Se pensar bem, é um pouco triste. Redatores, afinal de contas, ganham a vida para redigir. Deveriam saber, mais ainda por escreverem todo dia, manejar com destreza os instrumentos formais da clareza e da objetividade. É um pouco triste, de fato. Mas, porque sou uma pessoa bastante repreensível (ou cinicamente resignada), o que acontece é que acabo só achando tudo muito engraçado e fico imaginando situações em que as características ruins desses textos fossem deliberadamente extrapoladas, levadas ao outro lado da fronteira do fanatismo por algum doido descontrolado.

De todos os reprováveis expedientes técnicos que eu poderia mencionar, um deles é o que mais me causa estranheza: o verbo “acabar”, no sentido de desfecho ou no sentido de algo que acaba acontecendo, fruto da não deliberação e do acaso, como em “Homem acabou esfaqueando a vítima 27 vezes”. O verbo é uma das paixões do jornal, usado com a tenacidade de um adolescente em pico hormonal, e notícia alguma ali parece conseguir se livrar dele (do verbo, não do adolescente, que desses ninguém se livra). Como na notícia abaixo:

HOMEM FURTA CELULAR DE APARTAMENTO

Um homem acabou invadindo um apartamento localizado na Rua José de Paiva Vidal, região do Santa Terezinha. A situação foi registrada neste sábado (11) por volta das 20h. O indivíduo acabou furtando um aparelho de telefone celular.

Policiais militares foram acionados e realizaram buscas no condomínio, mas o elemento acabou não sendo localizado.

Empunhando a pena da amargura e do já declarado cinismo dos resignados convictos de que nada vai melhorar, decidi reescrever o trecho acima, levando ao paroxismo o fetiche do periódico pelos acabamentos.

HOMEM ACABA FURTANDO CELULAR DE APARTAMENTO

Um homem acabou invadindo um domicílio (quando percebeu já estava lá, nem disse ué) que acabou sendo um apartamento (a empreiteira não se decidia, então tiraram no palitinho e deu apartamento) que acabou (na falta de rua melhor) ficando localizado na Rua José de Paiva Vidal, região que acabou se chamando Terezinha (mas no fim acabou Santa Terezinha, apesar de a canonizada ter sempre declarado amor pela simplicidade e horror aos pretensiosos). A situação acabou sendo registrada (ninguém queria, mas pediram pra alguém anotar) neste sábado (que acabou sendo dia 11, seguíssemos outro calendário e o dia seria outro) por volta das 20h.
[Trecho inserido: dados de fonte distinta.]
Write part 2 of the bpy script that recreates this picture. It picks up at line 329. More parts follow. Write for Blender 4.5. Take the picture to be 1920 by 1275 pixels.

O indivíduo acabou furtando (já que estava ali sem saber como, aproveitou a ocasião e se fez ladrão) um aparelho de telefone celular. Policiais militares (na falta do Super Homem ou do Batman) acabaram por ser acionados e acabaram (já que tamo aqui vamo procurá o meliante) realizando buscas no condomínio, mas o elemento acabou (deve ter se teletransportado como no início e acabado invadindo alguma quitinete) não sendo localizado.

É caricatura, claro, acabei me exaltando no atravessar a fronteira dos doidos. A verdade é que gosto muito do jornal (sem nenhuma condescendência) e acabo lendo-o quase sempre. Porque, apesar da fechada mata textual que toda vez é preciso desbastar a golpes de facão, ele me mantém muito bem informado a respeito dos roubos, furtos, arrombamentos, latrocínios, homicídios, estupros, feminicídios, violência doméstica, execuções, corpos carbonizados, prisões de peixes pequenos, motins de presos, fugas da cadeia, delinquências, acidentes horripilantes de trânsito, meninos afogados na Lagoa, velhinhas caindo no golpe do paco, apreensões de cigarro paraguaio, furdúncios, barracos, bate-bocas, pugilato entre vizinhos, briga entre irmãos acabando em facada e outras cotidianidades desta exemplar (nenhuma ironia) cidade brasileira.

E, para que meus concidadãos ou o dono do jornal não acabem (mas acho que já é tarde demais) me apontado o dedo indicador (ou o do meio), acabo por aqui.